If they'd really wanted to help, as opposed to braying about their own wonderfulness, they would have created not one big bill but a series of smaller bills, each of which would do one big clear thing, the first being to close the border. Once that was done -- actually and believably done -- the country could relax in the knowledge that the situation was finally not day by day getting worse. They could feel some confidence. And in that confidence real progress could begin.

The beginning of my own sense of separation from the Bush administration came in January 2005, when the president declared that it is now the policy of the United States to eradicate tyranny in the world, and that the survival of American liberty is dependent on the liberty of every other nation. This was at once so utopian and so aggressive that it shocked me. For others the beginning of distance might have been Katrina and the incompetence it revealed, or the depth of the mishandling and misjudgments of Iraq.

What I came in time to believe is that the great shortcoming of this White House, the great thing it is missing, is simple wisdom.
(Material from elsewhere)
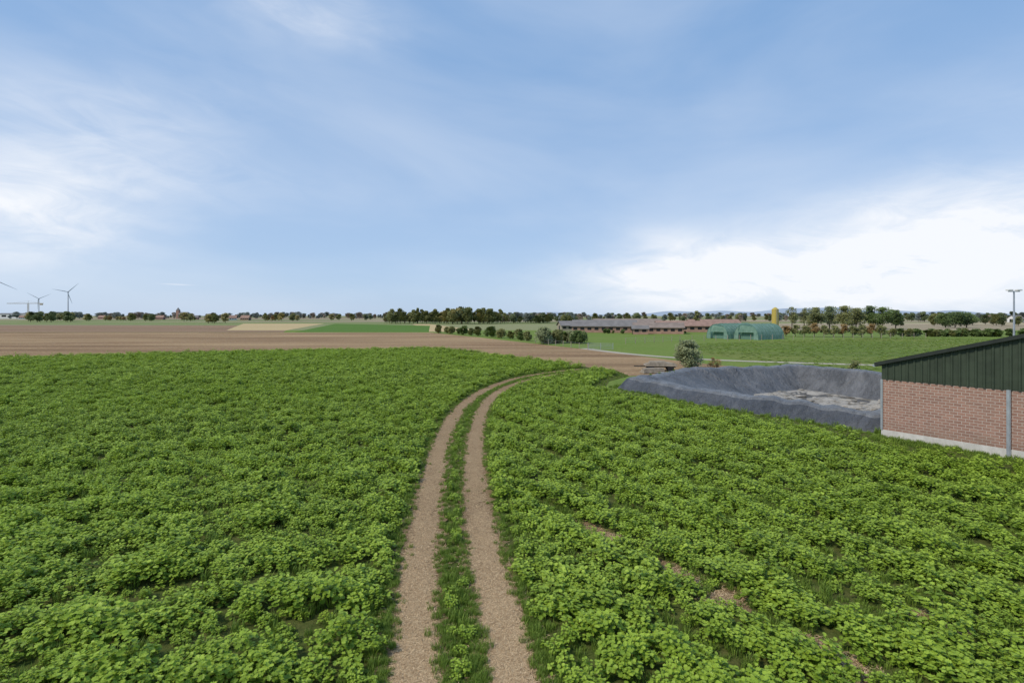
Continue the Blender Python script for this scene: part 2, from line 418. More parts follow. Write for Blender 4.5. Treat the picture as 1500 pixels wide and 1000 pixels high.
ROT=np.stack([np.zeros(n),np.zeros(n),rng.uniform(0,6.28,n)],1)
scatter('field_grass',P,np.stack([S,S,S],1),ROT,rng.integers(0,5,n),grass_src)
P=[]
for C in (CL,CR):
    for k in range(1800):
        i=rng.integers(0,int(len(C)*.72)); q=C[i]+(C[i+1]-C[i])*rng.random(); P.append((q[0]+rng.uniform(-.42,.42),q[1]+rng.uniform(-.3,.3),.02))
for (c,a,b) in patches:
    for k in range(int(30*a*b)+4):
        q=np.array(c)+rd*rng.uniform(-a,a)*.8+rn*rng.uniform(-b,b)*.7; P.append((q[0],q[1],.016))
n=len(P); S=rng.uniform(.8,1.3,n)
scatter('chopped_straw',P,np.stack([S,S,S],1),np.stack([np.zeros(n),np.zeros(n),rng.uniform(0,6.28,n)],1),rng.integers(0,4,n),straw_src)
pv=[];pf=[]
for j,(c,a,b) in enumerate(patches):
    r=random.Random(j); K=26; b0=len(pv); pv.append((c[0],c[1],.016))
    for i in range(K):
        t_=6.283*i/K; w=1+.18*math.sin(3*t_+j)+r.uniform(-.15,.15)
        q=np.array(c)+rd*a*1.15*w*math.cos(t_)+rn*b*1.3*w*math.sin(t_); pv.append((q[0],q[1],.0145))
    for i in range(K): pf.append((b0,b0+1+(i+1)%K,b0+1+i))
mesh_obj('bare_soil_patches',pv,pf,[M_rut])
X,Y,r=grid_pts(30,170,56,148,1.1,5)
k=inpoly(X,Y,[(35,75),(37,64),(45,58),(70,51),(240,61),(240,137),(139,140),(111,149),(60,127),(42,117),(33,90)])&(X<1.12*Y+4)&(r.random(X.shape)<.55); X=X[k];Y=Y[k]; n=len(X)
S=r.uniform(.4,1.0,n)
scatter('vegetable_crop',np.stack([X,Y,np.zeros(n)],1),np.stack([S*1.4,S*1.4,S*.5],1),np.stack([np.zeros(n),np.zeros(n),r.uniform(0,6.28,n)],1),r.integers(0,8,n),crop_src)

# ------------------------------------------------------------------ lined basin
base_n=SUB*6; idx=np.arange(base_n); th=2*math.pi*idx/base_n
w1=np.sin(th*23+1+np.sin(th*3)*2)*.3+np.sin(th*53+2+np.sin(th*5)*3)*.35+np.sin(th*97+np.sin(th*7)*3)*.35
sag=.06*np.sin(th*5+1)+.05*np.sin(th*17+np.sin(th*4)*2)+.025*np.sin(th*41+np.sin(th*6)*3)
def sm_noise(k=2):
    q=rng.normal(0,1,base_n)
    for _ in range(k): q=.5*q+.25*np.roll(q,1)+.25*np.roll(q,-1)
    return q
bot=ring(bottom,0)
rings=[]; f=[]; mi=[]
prof=[(1.5,-.06),(1.4,.08),(1.2,.32),(1.0,.58),(.8,.82),(.6,.95),(.25,1.0),(-.15,1.0),(-.45,.93)]
for d,z in prof:
    rg=ring(ridge,d); c=rg.mean(0); nrm=rg-c; nrm/=np.linalg.norm(nrm,axis=1)[:,None]
    rg=rg+nrm*(w1*.065+sm_noise()*.012)[:,None]
    rings.append(np.column_stack([rg,z+sag*max(0,(z+.1))+sm_noise()*.006]))
top_in=ring(ridge,-.6)
KI=14
for k in range(KI+1):
    q=k/KI; xy=top_in+(bot-top_in)*q; z=.83-(.83+1.35)*q
    c=xy.mean(0); nrm=xy-c; nrm/=np.linalg.norm(nrm,axis=1)[:,None]
    xy=xy+nrm*(w1*.09*(1-q*.5)+sm_noise()*.012)[:,None]
    zz=z+sag*(1-q)-.16*math.sin(math.pi*q)+.05*w1*math.sin(math.pi*q)+.03*np.sin(q*9+th*11)*(1-q)+sm_noise()*.008
    rings.append(np.column_stack([xy,zz]))
lin_v=np.concatenate(rings); NR=len(rings)
for a in range(NR-1):
    for i in range(base_n):
        j=(i+1)%base_n; f.append((a*base_n+i,a*base_n+j,(a+1)*base_n+j,(a+1)*base_n+i)); mi.append(0 if a<4 else (2 if a<9 else 1))
def liner(name,c1,c2,c3,s3):
    t=NT(name); a=t.noise(t.pos((1,1,.4),src='obj'),.45,8,.65,1.0,.38,.62); b=t.noise(t.pos(src='obj'),5,7,.75,1.0,.35,.65)
    c=t.mix(a,c1,c2); c=t.mix(t.math('MULTIPLY',b,s3),c,c3)
    ge=t.noise(t.pos((.25,.25,.25),src='obj'),1,5,.6,.5,.45,.6); c=t.mix(t.math('MULTIPLY',ge,.25),c,(0.17,0.16,0.145))
    t.color(c); t.rough(.42,.4)
    st=t.noise(t.pos((1.5,1.5,.15),src='obj'),1.5,6,.6,1.2); t.bump(t.math('ADD',st,t.math('MULTIPLY',b,.15)),.85,.16); return t.mat
M_lo=liner('liner_outer_shaded',(0.035,0.041,0.052),(0.085,0.093,0.112),(0.13,0.135,0.145),.3)  # shade on the outer face painted in as a darker liner colour
M_li=liner('liner_inner',(0.055,0.058,0.064),(0.145,0.148,0.156),(0.21,0.205,0.20),.35)
M_lc=liner('liner_crest_lit',(0.08,0.084,0.092),(0.18,0.185,0.195),(0.24,0.235,0.23),.4)  # ridge highlight painted in as a lighter tone of the same liner
basin=empty('lined_manure_basin',(0,0,0))
mesh_obj('liner',lin_v,f,[M_lo,M_li,M_lc],mi,parent=basin,smooth=True)
last=rings[-1]; c=last[:,:2].mean(0); fv=[];ff=[]; K=22
for k in range(K+1):
    q=1-k/K*.995
    xy=c+(last[:,:2]-c)*q; z=last[:,2]*(max(0,1-k/2))+(-1.33)*min(1,k/2)+.16*snoise(xy[:,0],xy[:,1],.22,3)*min(1,k/3)+.08*snoise(xy[:,0],xy[:,1],.9,8)*min(1,k/3)
    fv.append(np.column_stack([xy,z]))
fv=np.concatenate(fv)
for a in range(K):
    for i in range(base_n):
        j=(i+1)%base_n; ff.append((a*base_n+i,a*base_n+j,(a+1)*base_n+j,(a+1)*base_n+i))
t=NT('basin_mud'); p=t.pos(); a=t.noise(p,.45,8,.75,.8,.43,.55); b=t.noise(p,4,7,.75)
c=t.mix(a,(0.15,0.135,0.11),(0.48,0.44,0.38)); c=t.mix(t.math('MULTIPLY',b,.4),c,(0.2,0.17,0.135)); t.color(c); t.rough(.75,.3); t.bump(b,.7,.12); M_mud=t.mat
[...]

Just wisdom -- a sense that they did not invent history, that this moment is not all there is, that man has lived a long time and there are things that are true of him, that maturity is not the same thing as cowardice, that personal loyalty is not a good enough reason to put anyone in charge of anything, that the way it works in politics is a friend becomes a loyalist becomes a hack, and actually at this point in history we don't need hacks.

One of the things I have come to think the past few years is that the Bushes, father and son, though different in many ways, are great wasters of political inheritance. 

They throw it away as if they'd earned it and could do with it what they liked. Bush senior inherited a vibrant country and a party at peace with itself. He won the leadership of a party that had finally, at great cost, by 1980, fought itself through to unity and come together on shared principles. Mr. Bush won in 1988 by saying he would govern as Reagan had. Yet he did not understand he'd been elected to Reagan's third term. He thought he'd been elected because they liked him. And so he raised taxes, sundered a hard-won coalition, and found himself shocked to lose the presidency, and for eight long and consequential years. He had many virtues, but he wasted his inheritance.

Bush the younger came forward, presented himself as a conservative, garnered all the frustrated hopes of his party, turned them into victory, and not nine months later was handed a historical trauma that left his country rallied around him, lifting him, and his party bonded to him. He was disciplined and often daring, but in time he sundered the party that rallied to him, and broke his coalition into pieces. He threw away his inheritance. I do not understand such squandering.

Now conservatives and Republicans are going to have to win back their party. They are going to have to break from those who have already broken from them. This will require courage, serious thinking and an ability to do what psychologists used to call letting go. This will be painful, but it's time. It's more than time."